Problem details: Everything from the first line of the entries below through the line holding "LAMPCOL = (1.0, .69, .385)" must be printed exactly as written.

[3D scene scripts]
- - - -
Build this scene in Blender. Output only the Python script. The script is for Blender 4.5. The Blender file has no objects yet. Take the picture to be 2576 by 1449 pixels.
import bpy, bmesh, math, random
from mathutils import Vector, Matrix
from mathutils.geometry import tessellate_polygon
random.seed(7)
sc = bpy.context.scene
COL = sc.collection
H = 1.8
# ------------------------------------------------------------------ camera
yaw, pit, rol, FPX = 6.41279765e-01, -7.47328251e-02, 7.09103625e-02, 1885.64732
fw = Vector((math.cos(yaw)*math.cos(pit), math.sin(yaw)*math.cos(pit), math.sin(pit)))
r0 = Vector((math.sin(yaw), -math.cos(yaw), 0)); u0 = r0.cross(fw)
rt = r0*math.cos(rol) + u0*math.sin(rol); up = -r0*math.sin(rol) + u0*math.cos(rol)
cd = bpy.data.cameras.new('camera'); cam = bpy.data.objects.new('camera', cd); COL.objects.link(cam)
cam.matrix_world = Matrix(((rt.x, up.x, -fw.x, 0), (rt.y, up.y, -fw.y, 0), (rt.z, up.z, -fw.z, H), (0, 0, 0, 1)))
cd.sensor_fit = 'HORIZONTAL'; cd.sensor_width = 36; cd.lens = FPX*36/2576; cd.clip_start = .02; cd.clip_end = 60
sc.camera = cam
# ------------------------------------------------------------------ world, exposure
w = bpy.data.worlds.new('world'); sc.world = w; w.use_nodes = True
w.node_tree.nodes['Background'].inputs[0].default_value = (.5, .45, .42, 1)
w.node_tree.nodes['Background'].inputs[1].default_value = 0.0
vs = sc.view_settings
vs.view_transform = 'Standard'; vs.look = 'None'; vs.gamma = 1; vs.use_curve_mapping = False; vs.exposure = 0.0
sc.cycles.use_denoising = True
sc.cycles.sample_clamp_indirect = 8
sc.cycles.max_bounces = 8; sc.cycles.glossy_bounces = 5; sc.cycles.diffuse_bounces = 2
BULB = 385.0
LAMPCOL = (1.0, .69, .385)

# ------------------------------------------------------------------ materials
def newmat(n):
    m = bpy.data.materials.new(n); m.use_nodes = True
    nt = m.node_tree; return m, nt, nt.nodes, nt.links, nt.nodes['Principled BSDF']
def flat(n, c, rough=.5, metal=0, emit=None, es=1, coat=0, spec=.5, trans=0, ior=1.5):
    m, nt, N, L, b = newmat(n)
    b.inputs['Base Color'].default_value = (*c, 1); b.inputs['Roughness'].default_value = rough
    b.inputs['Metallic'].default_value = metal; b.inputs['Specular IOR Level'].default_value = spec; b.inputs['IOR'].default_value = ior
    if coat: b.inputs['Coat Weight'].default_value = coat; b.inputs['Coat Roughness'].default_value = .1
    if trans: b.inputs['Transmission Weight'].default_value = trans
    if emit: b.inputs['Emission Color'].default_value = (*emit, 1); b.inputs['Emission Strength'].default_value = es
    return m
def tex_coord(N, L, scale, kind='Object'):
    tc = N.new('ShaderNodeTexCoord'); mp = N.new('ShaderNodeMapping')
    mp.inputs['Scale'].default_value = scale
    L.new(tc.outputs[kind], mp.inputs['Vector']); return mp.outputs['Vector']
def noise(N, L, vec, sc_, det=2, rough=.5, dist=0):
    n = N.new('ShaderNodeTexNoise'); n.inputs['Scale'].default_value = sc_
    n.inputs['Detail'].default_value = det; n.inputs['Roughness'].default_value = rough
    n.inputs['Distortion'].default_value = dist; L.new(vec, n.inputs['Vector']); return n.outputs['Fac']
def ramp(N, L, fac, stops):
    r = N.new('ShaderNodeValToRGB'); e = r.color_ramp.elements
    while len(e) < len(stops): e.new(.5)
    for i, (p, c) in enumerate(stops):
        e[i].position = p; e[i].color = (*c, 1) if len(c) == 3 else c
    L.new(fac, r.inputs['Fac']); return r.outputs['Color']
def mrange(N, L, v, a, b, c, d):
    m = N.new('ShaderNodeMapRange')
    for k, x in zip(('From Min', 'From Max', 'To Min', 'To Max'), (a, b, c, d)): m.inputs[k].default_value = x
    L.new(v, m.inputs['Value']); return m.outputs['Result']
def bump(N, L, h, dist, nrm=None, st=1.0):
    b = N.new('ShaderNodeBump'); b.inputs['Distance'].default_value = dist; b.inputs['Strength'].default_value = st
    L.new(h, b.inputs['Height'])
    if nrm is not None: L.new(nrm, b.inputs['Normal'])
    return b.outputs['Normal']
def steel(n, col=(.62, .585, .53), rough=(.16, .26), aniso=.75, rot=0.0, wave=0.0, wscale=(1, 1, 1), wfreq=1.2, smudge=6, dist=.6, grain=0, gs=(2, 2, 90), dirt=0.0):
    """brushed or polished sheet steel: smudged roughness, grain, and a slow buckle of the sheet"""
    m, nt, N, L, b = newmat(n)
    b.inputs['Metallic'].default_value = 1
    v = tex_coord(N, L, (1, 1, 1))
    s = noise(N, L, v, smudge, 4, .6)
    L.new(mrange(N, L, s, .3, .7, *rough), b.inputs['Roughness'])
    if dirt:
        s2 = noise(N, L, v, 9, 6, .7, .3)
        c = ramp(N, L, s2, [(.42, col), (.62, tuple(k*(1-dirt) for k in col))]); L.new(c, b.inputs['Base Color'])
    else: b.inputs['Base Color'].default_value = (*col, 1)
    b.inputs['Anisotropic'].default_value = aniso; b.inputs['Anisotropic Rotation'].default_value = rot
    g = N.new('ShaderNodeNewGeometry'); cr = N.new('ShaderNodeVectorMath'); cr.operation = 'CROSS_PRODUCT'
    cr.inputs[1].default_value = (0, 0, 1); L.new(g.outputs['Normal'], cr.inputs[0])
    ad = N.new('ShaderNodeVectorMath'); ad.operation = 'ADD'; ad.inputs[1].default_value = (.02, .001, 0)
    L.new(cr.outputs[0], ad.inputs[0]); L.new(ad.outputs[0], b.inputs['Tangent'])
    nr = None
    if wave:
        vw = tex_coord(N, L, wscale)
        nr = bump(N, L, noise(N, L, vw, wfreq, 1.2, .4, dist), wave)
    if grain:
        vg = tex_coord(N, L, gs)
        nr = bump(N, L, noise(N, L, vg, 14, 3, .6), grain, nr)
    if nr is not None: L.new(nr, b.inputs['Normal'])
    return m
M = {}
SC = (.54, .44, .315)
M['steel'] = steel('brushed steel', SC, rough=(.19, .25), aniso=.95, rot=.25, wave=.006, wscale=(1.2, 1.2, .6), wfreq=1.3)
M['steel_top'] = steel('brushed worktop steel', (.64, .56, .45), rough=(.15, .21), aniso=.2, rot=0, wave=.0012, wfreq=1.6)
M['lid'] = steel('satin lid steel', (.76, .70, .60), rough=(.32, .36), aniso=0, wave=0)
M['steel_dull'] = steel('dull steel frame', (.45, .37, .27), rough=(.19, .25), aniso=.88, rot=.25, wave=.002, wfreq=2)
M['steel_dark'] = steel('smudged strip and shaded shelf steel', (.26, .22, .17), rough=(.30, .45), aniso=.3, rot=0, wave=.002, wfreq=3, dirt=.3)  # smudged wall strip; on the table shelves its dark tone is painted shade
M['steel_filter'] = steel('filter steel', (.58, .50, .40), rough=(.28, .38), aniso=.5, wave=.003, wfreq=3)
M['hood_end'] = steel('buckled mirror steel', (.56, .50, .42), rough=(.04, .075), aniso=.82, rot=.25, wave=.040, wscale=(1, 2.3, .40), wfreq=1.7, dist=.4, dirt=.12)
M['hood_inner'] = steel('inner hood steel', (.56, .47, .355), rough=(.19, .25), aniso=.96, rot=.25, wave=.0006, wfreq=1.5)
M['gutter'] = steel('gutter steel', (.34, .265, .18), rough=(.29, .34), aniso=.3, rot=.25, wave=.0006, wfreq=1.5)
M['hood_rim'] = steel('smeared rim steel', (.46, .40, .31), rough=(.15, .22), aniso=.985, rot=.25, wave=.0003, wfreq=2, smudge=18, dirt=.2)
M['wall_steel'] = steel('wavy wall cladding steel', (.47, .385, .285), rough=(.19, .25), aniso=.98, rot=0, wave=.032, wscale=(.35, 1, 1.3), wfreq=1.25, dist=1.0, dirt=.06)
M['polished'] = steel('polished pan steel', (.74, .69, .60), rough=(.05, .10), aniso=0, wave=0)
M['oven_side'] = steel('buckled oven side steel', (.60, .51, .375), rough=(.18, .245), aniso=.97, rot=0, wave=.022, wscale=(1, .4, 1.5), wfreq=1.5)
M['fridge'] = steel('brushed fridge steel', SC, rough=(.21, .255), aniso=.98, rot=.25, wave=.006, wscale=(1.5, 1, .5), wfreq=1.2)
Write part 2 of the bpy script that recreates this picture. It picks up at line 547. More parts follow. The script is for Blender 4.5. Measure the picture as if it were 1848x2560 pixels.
- - - -
Output below:
Build this scene in Blender. Output only the Python script. The script is for Blender 4.5. The Blender file has no objects yet. Take the picture to be 2576 by 1449 pixels.
import bpy, bmesh, math, random
from mathutils import Vector, Matrix
from mathutils.geometry import tessellate_polygon
random.seed(7)
sc = bpy.context.scene
COL = sc.collection
H = 1.8
# ------------------------------------------------------------------ camera
yaw, pit, rol, FPX = 6.41279765e-01, -7.47328251e-02, 7.09103625e-02, 1885.64732
fw = Vector((math.cos(yaw)*math.cos(pit), math.sin(yaw)*math.cos(pit), math.sin(pit)))
r0 = Vector((math.sin(yaw), -math.cos(yaw), 0)); u0 = r0.cross(fw)
rt = r0*math.cos(rol) + u0*math.sin(rol); up = -r0*math.sin(rol) + u0*math.cos(rol)
cd = bpy.data.cameras.new('camera'); cam = bpy.data.objects.new('camera', cd); COL.objects.link(cam)
cam.matrix_world = Matrix(((rt.x, up.x, -fw.x, 0), (rt.y, up.y, -fw.y, 0), (rt.z, up.z, -fw.z, H), (0, 0, 0, 1)))
cd.sensor_fit = 'HORIZONTAL'; cd.sensor_width = 36; cd.lens = FPX*36/2576; cd.clip_start = .02; cd.clip_end = 60
sc.camera = cam
# ------------------------------------------------------------------ world, exposure
w = bpy.data.worlds.new('world'); sc.world = w; w.use_nodes = True
w.node_tree.nodes['Background'].inputs[0].default_value = (.5, .45, .42, 1)
w.node_tree.nodes['Background'].inputs[1].default_value = 0.0
vs = sc.view_settings
vs.view_transform = 'Standard'; vs.look = 'None'; vs.gamma = 1; vs.use_curve_mapping = False; vs.exposure = 0.0
sc.cycles.use_denoising = True
sc.cycles.sample_clamp_indirect = 8
sc.cycles.max_bounces = 8; sc.cycles.glossy_bounces = 5; sc.cycles.diffuse_bounces = 2
BULB = 385.0
LAMPCOL = (1.0, .69, .385)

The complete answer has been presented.